Metaphor plays a large role in the toolbox of David Rankin. His works are loaded with internal symbols, as if a language in formation. Many of his pieces are rooted in poets such as Wallace Stevens and T.S. Eliot, when not from mythology or philosophy. In his sculpture Jacob’s Ladder, we find another representation of the human form, a new interpretation of a human skeleton. Our two legs grounded, the rungs our ribs, our minds forever in the clouds, reaching towards the higher plane, our eyes glazed over with fantasy. In shape, it is a ladder indeed. But to leave it there is to miss out on what this artist offers: sincere expression in an age of “joyless, juiceless, and loveless” art.

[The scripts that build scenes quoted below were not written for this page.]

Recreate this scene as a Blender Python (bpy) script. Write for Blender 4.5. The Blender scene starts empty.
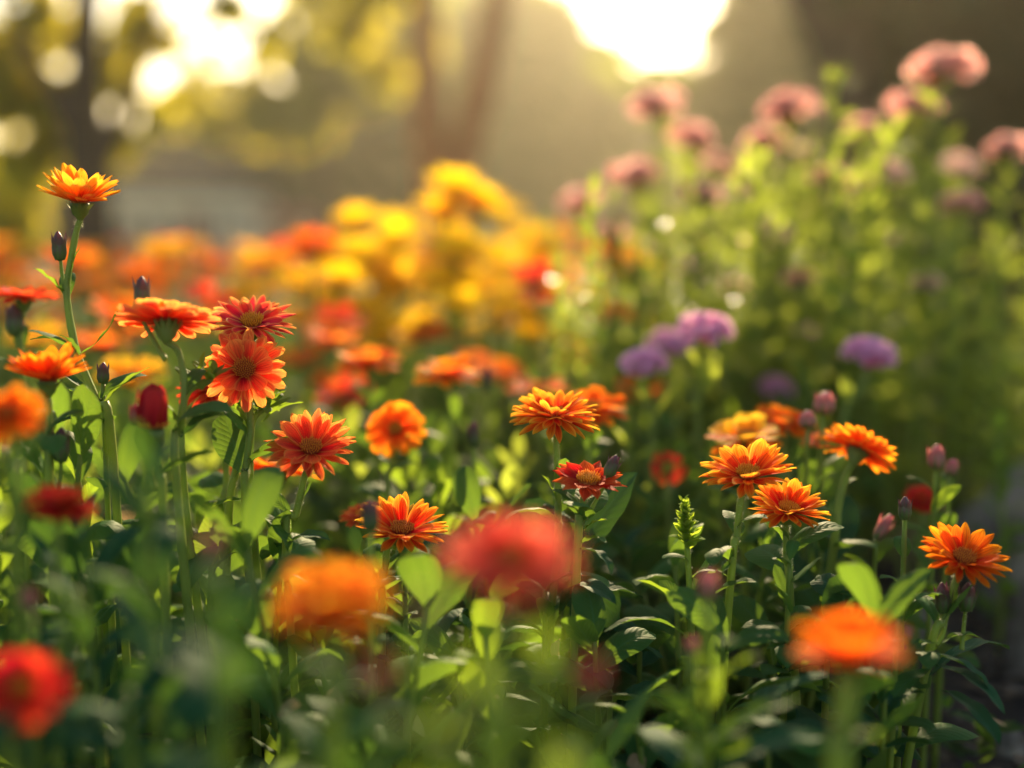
import bpy, math, random
from mathutils import Vector, Matrix, Quaternion, noise
R = math.radians
rnd = random.Random(7)
U = rnd.uniform
S = bpy.context.scene
C = S.collection

# ------------------------------------------------------------------ camera
FPX, HOR, CAMZ = 1422.2, 235.0, 0.42
PITCH = math.atan((384 - HOR) / FPX)
cd = bpy.data.cameras.new('camera'); cam = bpy.data.objects.new('camera', cd); C.objects.link(cam)
cd.sensor_width = 36; cd.lens = 50; cd.clip_start = 0.02; cd.clip_end = 1500
cam.location = (0, 0, CAMZ); cam.rotation_euler = (R(90) - PITCH, 0, 0)
cd.dof.use_dof = True; cd.dof.focus_distance = 0.91; cd.dof.aperture_fstop = 1.9
S.camera = cam
# ------------------------------------------------------------------ light
SUN_EL, SUN_AZ = 22.0, 6.0
w = bpy.data.worlds.new('World'); S.world = w; w.use_nodes = True
nt = w.node_tree; sky = nt.nodes.new('ShaderNodeTexSky'); sky.sky_type = 'NISHITA'; sky.sun_disc = False
sky.sun_elevation = R(SUN_EL); sky.sun_rotation = R(SUN_AZ); sky.air_density = 1.3; sky.dust_density = 1.6; sky.ozone_density = 1.0
bg = nt.nodes['Background']; nt.links.new(sky.outputs[0], bg.inputs[0]); bg.inputs[1].default_value = 0.075
sd = bpy.data.lights.new('sun', 'SUN'); sun = bpy.data.objects.new('sun', sd); C.objects.link(sun)
sd.energy = 5.0; sd.angle = R(0.6); sd.color = (1.0, 0.76, 0.45)
SD = Vector((math.sin(R(SUN_AZ)) * math.cos(R(SUN_EL)), math.cos(R(SUN_AZ)) * math.cos(R(SUN_EL)), math.sin(R(SUN_EL))))
sun.rotation_euler = SD.to_track_quat('Z', 'Y').to_euler(); sun.location = SD * 50
S.view_settings.view_transform = 'Standard'; S.view_settings.look = 'None'
S.view_settings.exposure = 1.75; S.view_settings.gamma = 1
S.cycles.max_bounces = 8; S.cycles.transparent_max_bounces = 8; S.cycles.volume_bounces = 0
S.cycles.diffuse_bounces = 3; S.cycles.glossy_bounces = 2; S.cycles.transmission_bounces = 5
S.cycles.sample_clamp_indirect = 6

def at(px, py, d):
    x = (px - 512) / FPX; y = (384 - py) / FPX
    cp, sp = math.cos(PITCH), math.sin(PITCH)
    return Vector((x * d, d * (cp + y * sp), CAMZ + d * (-sp + y * cp)))
def proj(p):
    q = Vector(p) - Vector((0, 0, CAMZ)); cp, sp = math.cos(PITCH), math.sin(PITCH)
    d = q.y * cp - q.z * sp; u = q.y * sp + q.z * cp
    return 512 + q.x / d * FPX, 384 - u / d * FPX, d

# ------------------------------------------------------------------ materials
def node(nt, t, **k):
    n = nt.nodes.new(t)
    for a, b in k.items(): setattr(n, a, b)
    return n
def newmat(name):
    m = bpy.data.materials.new(name); m.use_nodes = True
    nt = m.node_tree; nt.nodes.clear()
    return m, nt, nt.links.new, nt.nodes.new('ShaderNodeOutputMaterial')
def mth(nt, op, a, b=None, c=None):
    n = node(nt, 'ShaderNodeMath', operation=op)
    for i, v in enumerate((a, b, c)):
        if v is None: continue
        if isinstance(v, (int, float)): n.inputs[i].default_value = v
        else: nt.links.new(v, n.inputs[i])
    return n.outputs[0]
def mixc(nt, f, a, b, mode='MIX'):
    n = node(nt, 'ShaderNodeMix', data_type='RGBA', blend_type=mode)
    for i, v in ((0, f), (6, a), (7, b)):
        if isinstance(v, (int, float)): n.inputs[i].default_value = v
        elif isinstance(v, tuple): n.inputs[i].default_value = (*v, 1)
        else: nt.links.new(v, n.inputs[i])
    return n.outputs[2]
def ramp(nt, f, stops):
    n = node(nt, 'ShaderNodeValToRGB'); e = n.color_ramp.elements
    while len(e) > 1: e.remove(e[-1])
    e[0].position = stops[0][0]; e[0].color = (*stops[0][1], 1)
    for p, c in stops[1:]:
        k = e.new(p); k.color = (*c, 1)
    nt.links.new(f, n.inputs[0]); return n.outputs[0]
def uvxy(nt):
    u = node(nt, 'ShaderNodeUVMap', uv_map='UVMap'); s = node(nt, 'ShaderNodeSeparateXYZ')
    nt.links.new(u.outputs[0], s.inputs[0]); return u.outputs[0], s.outputs[0], s.outputs[1]
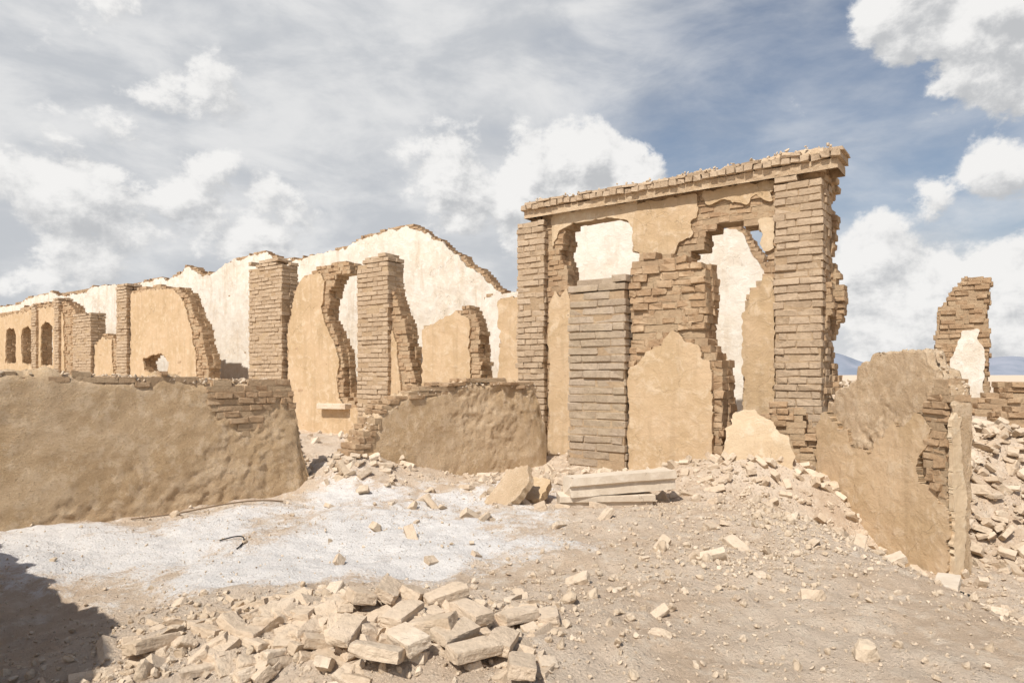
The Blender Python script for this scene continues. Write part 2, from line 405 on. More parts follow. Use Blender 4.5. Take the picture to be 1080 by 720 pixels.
U=(.807,-.59);NB=np.array([.59,.807])
def off(p,d):return (p[0]+NB[0]*d,p[1]+NB[1]*d)
A0=(.4,13.5)
F=Plane(*A0,*U);Lp=Plane(*off(A0,1.0),*U);Mp=Plane(*off(A0,3.5),*U);Gp=Plane(1.57,11.3,*U)
def pil(pl,B,Mo,x0,x1,ytop,wf,wb,L=.34,Hc=.115,chip=.09):
    s0,_=pl.sz(x0,395);s1,_=pl.sz(x1,395);_,zt=pl.sz((x0+x1)/2,ytop)
    n=max(1,round((s1-s0)/L));Lr=(s1-s0)/n
    nw=max(1,round((wb-wf)/.25));dw=(wb-wf)/nw;fm=pl.mat()
    z=-.6;r=0
    while z<zt:
        hc=Hc*random.uniform(.92,1.08);tfrac=(zt-z)/Hc;r+=1
        for kk in range(nw):
            edges=[s0+Lr*i for i in range(n+1)] if (r+kk)%2==0 else [s0]+[s0+Lr*(i+.5) for i in range(n)]+[s1]
            edges=[edges[0]]+[x+random.gauss(0,.025) for x in edges[1:-1]]+[edges[-1]]
            rowj=random.gauss(0,.007)
            for a,b_ in zip(edges[:-1],edges[1:]):
                if tfrac<4 and random.random()<.4-.1*tfrac:continue
                jw=rowj+random.gauss(0,.008)+(.03 if random.random()<.05 else 0);g=.018
                ea=random.gauss(.004,.012) if a==s0 else 0;eb=random.gauss(-.004,.012) if b_==s1 else 0
                if a==s0 and random.random()<chip:ea+=random.uniform(.03,.08)
                if b_==s1 and random.random()<chip:eb-=random.uniform(.03,.08)
                c=pl.xyz((a+b_)/2+(ea+eb)/2,wf+dw*(kk+.5)+jw,z+hc/2+g/2)
                R=np.array(Matrix.Rotation(random.gauss(0,.014),3,'Z')@Matrix.Rotation(random.gauss(0,.012),3,'Y'))
                B.inst(BOXB,(fm@R*np.array([b_-a-.006+eb-ea,dw-.004,(hc-g)*random.uniform(.92,1.03)]))[None],np.array([c]),np.array([random.random()]),.005)
        c=pl.xyz((s0+s1)/2,(wf+wb)/2,z+hc/2-.004)
        if tfrac>2:Mo.inst(BOX,(fm*np.array([s1-s0-.05,wb-wf-.04,hc-.003]))[None],np.array([c]),np.array([.5]),0)
        z+=hc

# ------------------------------------------------------------ gatehouse
gate=empty('ruined_gatehouse')
B=Acc();Mo=Acc();P=Acc();PL=Acc();PB=Acc();PY=Acc()
f1=F.poly([(572,999),(572,227),(603,224),(600,236),(592,244),(595,256),(590,268),(598,285),(598,300),(606,312),(605,999)])
brickwork(B,Mo,F,f1,0,.45,rag=.04,L=.24,Hc=.1)
f2=F.poly([(572,221),(822,176),(868,170),(868,999),(783,999),(783,330),(786,308),(800,296),(808,276),(803,262),(808,250),(799,238),(789,240),(778,231),(757,234),(753,241),(742,243),(741,262),(735,266),(722,272),(690,272),(676,268),(664,264),(666,250),(665,240),(662,231),(640,229),(628,230),(612,232),(600,234),(594,236)])
brickwork(B,Mo,F,f2,0,.45,rag=.04,L=.24,Hc=.1)
slab(P,F,F.poly([(580,999),(580,322),(586,308),(592,314),(598,305),(604,320),(604,999)]),-.045,.01,seed=1,amp=.05)
slab(P,F,F.poly([(674,215),(737,204),(738,222),(731,236),(730,250),(716,257),(712,270),(694,268),(686,272),(670,266),(668,240)]),-.045,.01,seed=2,amp=.06,f=6)
slab(PY,F,F.poly([(582,226),(673,212),(674,240),(666,240),(660,231),(640,231),(612,234),(600,237),(592,242),(584,262)]),-.04,.01,seed=3,amp=.04,f=6)
slab(P,F,F.poly([(741,203),(815,190),(816,214),(800,206),(790,216),(765,212),(748,218)]),-.04,.01,seed=4,amp=.06,f=6)
slab(P,F,F.poly([(784,999),(784,330),(790,324),(791,308),(803,304),(805,292),(817,290),(817,999)]),-.045,.01,seed=5,amp=.05,f=6)
slab(PY,F,F.poly([(800,232),(817,228),(817,262),(806,265)]),-.04,.01,seed=6,amp=.06,f=6)
pil(F,PL,Mo,549,578,232,-.14,.30)
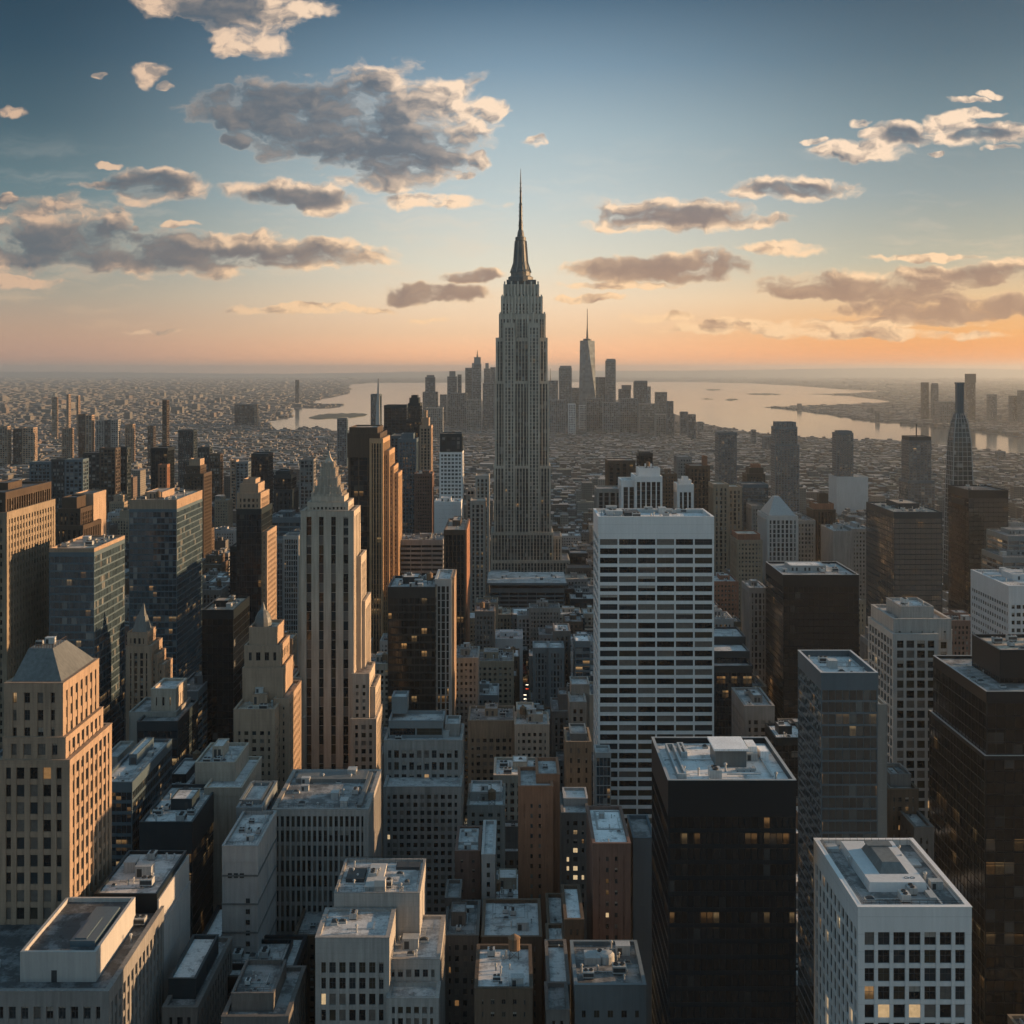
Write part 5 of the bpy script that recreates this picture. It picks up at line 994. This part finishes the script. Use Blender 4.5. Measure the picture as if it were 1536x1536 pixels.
FAR = [(638, 652, 566, 'teal', (640, 651, 563), None, 'dark blocky tower at the left end of the far downtown'), (634, 656, 588, 'greyteal', None, None, 'wide grey block in front of the leftmost far downtown tower'),
 (660, 670, 592, 'greyteal', None, None, 'low teal block between the first far downtown towers'), (671, 685, 565, 'greyteal', (674, 683, 557), None, 'twin headed slate tower second from the left downtown'), (686.5, 692, 562, 'teal', None, None, 'very thin dark tower left of the pointed downtown tower'),
 (698, 708, 552, 'greyteal', None, None, 'flat topped blue tower touching the pointed downtown tower'), (709, 721.5, 546, 'greyteal', (711, 721, 536), (716, 525, 3), 'pointed spire topped tower left of the tallest tower'),
 (708, 714, 545, 'greyteal', None, None, 'slim shoulder block in front of the pointed downtown tower'), (726, 735, 553, 'greyteal', (728, 733, 545), None, 'grey tower with small round top close to the tallest tower'), (735.5, 743, 551, 'greyteal', None, None, 'pale slab tower half hidden by the tallest tower'),
 (724, 742, 575, 'greyteal', None, None, 'broad low block under the round topped grey tower'), (676, 700, 590, 'greyteal', None, None, 'long low block under the thin dark downtown tower'), (640, 664, 612, 'greystone', None, None, 'low stone block on the near side of the far downtown'),
 (700, 722, 600, 'greystone', None, None, 'low stone block under the pointed downtown tower'), (823, 837, 571, 'greyteal', None, (826, 553, 0.8), 'low slate block with thin mast right of the tallest tower'), (839, 857.5, 552, 'greyteal', (840, 857, 549), None, 'broad slate tower halfway to the pale tapered tower'),
 (858, 870, 582, 'greyteal', None, None, 'low block left beside the pale tapered tower'), (893, 898.5, 574, 'teal', (893, 898, 566), None, 'thin black tower right beside the pale tapered tower'), (898.5, 908, 566, 'teal', None, None, 'black tower between the tapered tower and the tall slab'),
 (909, 923.5, 541, 'greyteal', (910, 923, 538.5), None, 'tall flat slab tower right of the pale tapered tower'), (929, 946, 584, 'teal', (933, 947, 578), None, 'angled dark block right of the tall slab tower'), (952, 971, 573, 'teal', (952, 971, 571.5), None, 'square dark block standing against the bay water'),
 (971, 976, 580, 'greyteal', None, None, 'slim block touching the square dark block'), (984, 1000.5, 588.5, 'greyteal', None, None, 'box shaped block against the bay, third from the shore end'), (1000.8, 1010, 602, 'teal', None, None, 'narrow dark block near the shore end of downtown'),
 (1021, 1032, 618, 'teal', None, None, 'small dark tower near the riverside'), (1032.5, 1043.5, 622, 'teal', None, None, 'small dark tower nearest the riverside'), (1047, 1055, 633, 'greyteal', None, None, 'tiny block on the river bank'),
 (853, 863, 606, 'bluewhite', None, None, 'pale rounded block under the broad slate tower'), (869, 879, 608, 'bluewhite', None, None, 'pale oval block under the tapered tower'), (905, 930, 604, 'greyteal', None, None, 'wide dim block below the tall slab tower'), (930, 956, 598, 'greyteal', None, None, 'wide dim block below the angled dark block'),
 (960, 984, 606, 'greystone', None, None, 'stone coloured block below the square dark block'), (880, 904, 598, 'greyteal', None, None, 'dim block directly below the black downtown towers'), (824, 848, 600, 'greyteal', None, None, 'dim wide block right of the tallest tower'), (984, 1012, 622, 'greystone', None, None, 'low stone block on the riverside below the box shaped block')]
rnd = random.Random(11)
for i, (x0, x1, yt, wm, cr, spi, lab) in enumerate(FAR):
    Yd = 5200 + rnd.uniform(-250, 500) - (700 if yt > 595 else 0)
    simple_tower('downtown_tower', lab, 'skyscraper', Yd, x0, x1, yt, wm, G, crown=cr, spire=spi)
for x0, x1, yt, cr, lab in [(1384, 1393, 574, None, 'left one of the paired slim towers across the river'), (1399, 1407.5, 577, (1399, 1407, 575), 'right one of the paired slim towers across the river'), (1449, 1463, 574, (1450, 1464, 561), 'tallest flare topped tower across the river behind the spire'),
                        (1484, 1495, 592, None, 'squat block across the river between the tallest one and the right edge'), (1517, 1528, 594, None, 'low block across the river beside the edge tower'), (1531.5, 1546, 586, None, 'dark tower across the river at the right edge'), (1440, 1452, 600, None, 'low block at the foot of the tallest tower across the river'), (1410, 1436, 603, None, 'wide low block across the river left of the spire')]:
    simple_tower('riverside_tower', lab, 'high rise', 5400 + rnd.uniform(0, 600), x0, x1, yt, 'teal' if yt > 576 else 'darkmetal', 'towers across the river', crown=cr)
LEFT = [(-4, 11, 640, 'tanstone', 3000, 'tan housing slab at the very left edge'), (34, 50, 642, 'tanstone', 3000, 'tan housing slab second from the left edge'), (20, 36, 644, 'bronze', 3020, 'shaded brown slab between the first two housing slabs'), (93, 106, 643, 'tanstone', 3000, 'low sunlit slab left of the tall sunlit slab'), (118, 128, 622, 'bronze', 3050, 'dark half of the tall sunlit slab pair'), (128.5, 137.5, 623, 'tanstone', 3000, 'tall sunlit slab among the housing on the left'),
        (144, 156, 631, 'greystone', 3000, 'grey slab right of the tall sunlit slab'), (157, 166, 631, 'darkmetal', 3000, 'dark slab next to the pale checkered slab'), (166.5, 177, 630, 'palestone', 2980, 'pale checkered slab left of the thin blade tower'), (188, 199, 637, 'tanstone', 3000, 'small sunlit slab left of the thin blade tower'), (222, 230, 640, 'bronze', 3000, 'brown slab just left of the thin blade tower'),
        (244, 250, 601, 'bronze', 2700, 'thin blade tower rising alone on the left plain'), (150, 173, 673, 'bronze', 1700, 'brown box tower with pale side behind the far left glass tower'), (173, 190, 672, 'darkmetal', 1750, 'curved dark block beside the brown box tower'), (98, 124, 690, 'teal', 1600, 'blue box with rounded glass edge on the left'), (78, 98, 690, 'darkmetal', 1650, 'dark box left of the blue box'), (45, 76, 694, 'teal', 1650, 'low wide blue block near the left edge'),
        (125, 150, 680, 'darkmetal', 1800, 'navy low block left of the brown box tower'), (268, 290, 646, 'darkmetal', 2300, 'dark blocky tower with a small dome right of the blade tower'), (297, 314, 672, 'darkmetal', 2000, 'rounded dark block near the dark domed tower'), (314, 330, 682, 'bronze', 1900, 'bronze block left of the bright white slab'), (346, 354, 691, 'tanstone', 1900, 'bright slim slab left of the dark teal box'), (354, 372, 694, 'greyteal', 1900, 'grey slab right of the bright slim slab'),
        (352, 382, 607, 'darkmetal', 5200, 'dark wide block far out on the left plain'), (382, 386, 607, 'tanstone', 5150, 'sunlit end of the far wide block'), (443, 448, 570, 'darkmetal', 9000, 'tiny lone tower on the horizon plain by the left river'), (78, 84, 596, 'tanstone', 4200, 'slanting thin sunlit stack on the left plain'), (100, 103, 592, 'tanstone', 4200, 'thin tall sunlit stack on the left plain'), (115, 117.5, 594, 'tanstone', 4300, 'thinnest sunlit stack on the left plain'),  # far wide block's sunlit end: separate tan piece, sunlight painted as wall colour
        (506, 520, 628, 'teal', 2900, 'teal slab standing in front of the left river'), (400, 430, 706, 'concrete', 1700, 'concrete block behind the dark domed office tower'), (450, 470, 690, 'concrete', 1650, 'tilted sunlit slab behind the limestone spire'), (700, 712, 735, 'greystone', 1500, 'grey slab left of the slim grey tower'), (1146, 1160, 655, 'teal', 3600, 'small block on the river bank left of the wide teal high rise'), (1497, 1508, 678, 'teal', 3200, 'faint tower by the river right of the spire'), (1128, 1134, 645, 'teal', 3900, 'tiny riverside block right of downtown')]
for x0, x1, yt, wm, Y, lab in LEFT:
    simple_tower('distant_block', lab, 'high rise', Y, x0, x1, yt, wm, st='finegrid' if wm not in ('teal', 'darkmetal') else 'sheet')
# ======================================================================= blocks between the towers
CELL = 3; NW = 1536 // CELL
import numpy as np
cover = np.zeros((NW, NW), bool)
def stamp(x0, x1, y0, y1, h, write=True):
    """cells of the photo a block covers that nothing nearer covers yet"""
    m = np.zeros((NW, NW), bool)
    for k in range(5):
        Y = max(60.0, y0 + (y1 - y0) * k / 4); a = int((CX + x0 * F / Y) // CELL); b_ = int((CX + x1 * F / Y) // CELL)
        t_ = int((CY + (H - h) * F / Y) // CELL); u_ = int((CY + H * F / Y) // CELL)
        if k: u_ = min(u_, prev_t + 2) if False else u_
        a, b_, t_, u_ = max(0, a), min(NW, b_ + 1), max(0, t_), min(NW, u_)
        if a < b_ and t_ < u_: m[t_:u_, a:b_] = True
        prev_t = t_
    new = int((m & ~cover).sum())
    if write: cover[m] = True
    return new
def in_poly(x, y, P_):
    c = False; j = len(P_) - 1
    for i in range(len(P_)):
        xi, yi = P_[i]; xj, yj = P_[j]
        if (yi > y) != (yj > y) and x < (xj - xi) * (y - yi) / (yj - yi) + xi: c = not c
        j = i
    return c
def wet(X_, Y_): return in_poly(CX + X_ * F / Y_, CY + H * F / Y_, WATER)
FA = np.array([f[:4] for f in FOOT])
def clear_of(x0, x1, y0, y1, g_=2.5): return not np.any((FA[:, 0] - g_ < x1) & (FA[:, 1] + g_ > x0) & (FA[:, 2] - g_ < y1) & (FA[:, 3] + g_ > y0))
rnd = random.Random(21)
lots = []
y = 335.0
while y < 1620:
    d_ = rnd.uniform(17, 28) * (1 if y < 1000 else 1.1); half = 0.46 * (y + d_) ; x = -half - rnd.uniform(0, 20)
    while x < half:
        w_ = rnd.uniform(12, 24) * (1 if y < 1000 else 1.15)
        # keep two avenues open
        lots.append([x, x + w_, y, y + d_]); x += w_ + (rnd.choice([1.5, 1.5, 2, 9]) if rnd.random() < 0.9 else 16)
    y += d_ + rnd.choice([2, 3, 13])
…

The crown jewel in the upcoming show is Someone. The work was inspired by a book by Rankin’s wife, Lily Brett, acclaimed author and poet. Called The Auschwitz Poems, it dwells on what her parents survived. The artist’s spouse has had a great effect on his life and his evolution as an artist. “When couples become so close, and the love is so profound, there are many aspects of the couple that are separate from the two individual people. So the partnership is almost its own identity: a third life going on, a third level of creative thinking, and a third presence.”
He continues: “That is reflected in the poem my wife wrote called Someone, which I tried to achieve in a sculpture as well. It’s a very simple schematic image: there are two separate elements, but it is really three and they are endlessly interconnected.”
“I think that is an important part of art in general,” he reasons. “If you don’t create that third aspect of the relationship between you and the viewer, and the entity of what the painting is, you only have a two-dimensional painting going on.”
David Rankin’s work is deeply rooted and deserves long moments of one’s time to meditate upon. But the reward is everything, it’s the language we all speak, if not with utterances than with our heart’s beat.